From the first line of the data below, repeat each line exactly until you reach the line with "from mathutils import Vector, Matrix"; include that line too.

══ Collected data

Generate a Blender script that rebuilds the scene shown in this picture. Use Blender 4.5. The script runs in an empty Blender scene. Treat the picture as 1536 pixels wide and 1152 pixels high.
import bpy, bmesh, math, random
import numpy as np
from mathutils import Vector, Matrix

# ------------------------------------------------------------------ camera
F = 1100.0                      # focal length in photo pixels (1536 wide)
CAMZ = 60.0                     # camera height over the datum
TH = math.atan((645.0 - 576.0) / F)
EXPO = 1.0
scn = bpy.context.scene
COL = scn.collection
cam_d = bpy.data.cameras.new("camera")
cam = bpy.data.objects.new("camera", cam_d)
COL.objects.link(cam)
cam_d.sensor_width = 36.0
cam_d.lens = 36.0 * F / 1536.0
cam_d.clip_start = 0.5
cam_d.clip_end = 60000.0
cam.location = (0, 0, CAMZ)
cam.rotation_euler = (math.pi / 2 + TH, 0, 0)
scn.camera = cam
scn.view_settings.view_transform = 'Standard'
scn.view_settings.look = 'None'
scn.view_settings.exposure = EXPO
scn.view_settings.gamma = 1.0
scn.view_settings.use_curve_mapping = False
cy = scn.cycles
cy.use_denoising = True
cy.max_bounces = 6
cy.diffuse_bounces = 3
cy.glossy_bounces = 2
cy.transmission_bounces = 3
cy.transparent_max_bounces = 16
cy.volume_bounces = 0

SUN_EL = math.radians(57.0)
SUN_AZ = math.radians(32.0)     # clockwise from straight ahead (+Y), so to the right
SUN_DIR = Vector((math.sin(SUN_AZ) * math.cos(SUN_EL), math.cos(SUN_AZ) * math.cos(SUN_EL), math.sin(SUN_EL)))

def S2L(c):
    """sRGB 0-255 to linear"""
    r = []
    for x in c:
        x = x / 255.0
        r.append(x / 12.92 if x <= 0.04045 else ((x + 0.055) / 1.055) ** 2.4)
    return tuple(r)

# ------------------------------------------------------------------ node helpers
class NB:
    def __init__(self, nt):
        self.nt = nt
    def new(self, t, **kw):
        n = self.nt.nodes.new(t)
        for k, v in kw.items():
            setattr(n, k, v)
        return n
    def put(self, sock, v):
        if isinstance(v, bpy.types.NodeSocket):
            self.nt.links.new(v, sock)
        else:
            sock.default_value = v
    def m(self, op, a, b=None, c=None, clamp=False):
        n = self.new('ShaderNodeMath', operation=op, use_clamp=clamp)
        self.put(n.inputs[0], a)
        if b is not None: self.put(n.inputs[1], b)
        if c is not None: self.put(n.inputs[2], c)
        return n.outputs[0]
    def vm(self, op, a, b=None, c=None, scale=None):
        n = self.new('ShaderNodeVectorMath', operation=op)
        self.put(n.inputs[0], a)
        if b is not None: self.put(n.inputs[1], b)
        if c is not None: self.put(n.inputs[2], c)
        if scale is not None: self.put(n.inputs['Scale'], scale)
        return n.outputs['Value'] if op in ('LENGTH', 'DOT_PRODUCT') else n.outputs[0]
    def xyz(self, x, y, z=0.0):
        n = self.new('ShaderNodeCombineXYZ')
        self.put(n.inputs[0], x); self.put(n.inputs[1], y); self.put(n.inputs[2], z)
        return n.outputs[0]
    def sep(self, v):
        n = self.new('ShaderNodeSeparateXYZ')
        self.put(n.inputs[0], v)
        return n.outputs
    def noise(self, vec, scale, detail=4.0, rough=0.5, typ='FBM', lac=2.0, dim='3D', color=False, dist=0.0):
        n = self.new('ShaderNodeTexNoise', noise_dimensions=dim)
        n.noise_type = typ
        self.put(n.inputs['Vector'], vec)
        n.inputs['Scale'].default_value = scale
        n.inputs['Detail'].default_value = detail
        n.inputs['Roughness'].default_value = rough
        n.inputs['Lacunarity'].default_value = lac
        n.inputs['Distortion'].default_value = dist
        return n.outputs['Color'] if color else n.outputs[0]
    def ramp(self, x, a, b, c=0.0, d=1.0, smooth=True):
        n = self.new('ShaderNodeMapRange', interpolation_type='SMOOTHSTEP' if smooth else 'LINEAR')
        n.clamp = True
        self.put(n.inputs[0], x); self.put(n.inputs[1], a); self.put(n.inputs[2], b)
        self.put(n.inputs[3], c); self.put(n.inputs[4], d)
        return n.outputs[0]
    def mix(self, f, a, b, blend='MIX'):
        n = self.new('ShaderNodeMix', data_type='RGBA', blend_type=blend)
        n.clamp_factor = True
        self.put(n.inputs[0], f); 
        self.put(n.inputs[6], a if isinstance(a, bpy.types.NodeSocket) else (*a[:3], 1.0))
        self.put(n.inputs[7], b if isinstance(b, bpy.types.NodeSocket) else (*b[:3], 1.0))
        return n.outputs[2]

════

Answer to this exercise:
Generate a Blender script that rebuilds the scene shown in this picture. Use Blender 4.5. The script runs in an empty Blender scene. Treat the picture as 1536 pixels wide and 1152 pixels high.
import bpy, bmesh, math, random
import numpy as np
from mathutils import Vector, Matrix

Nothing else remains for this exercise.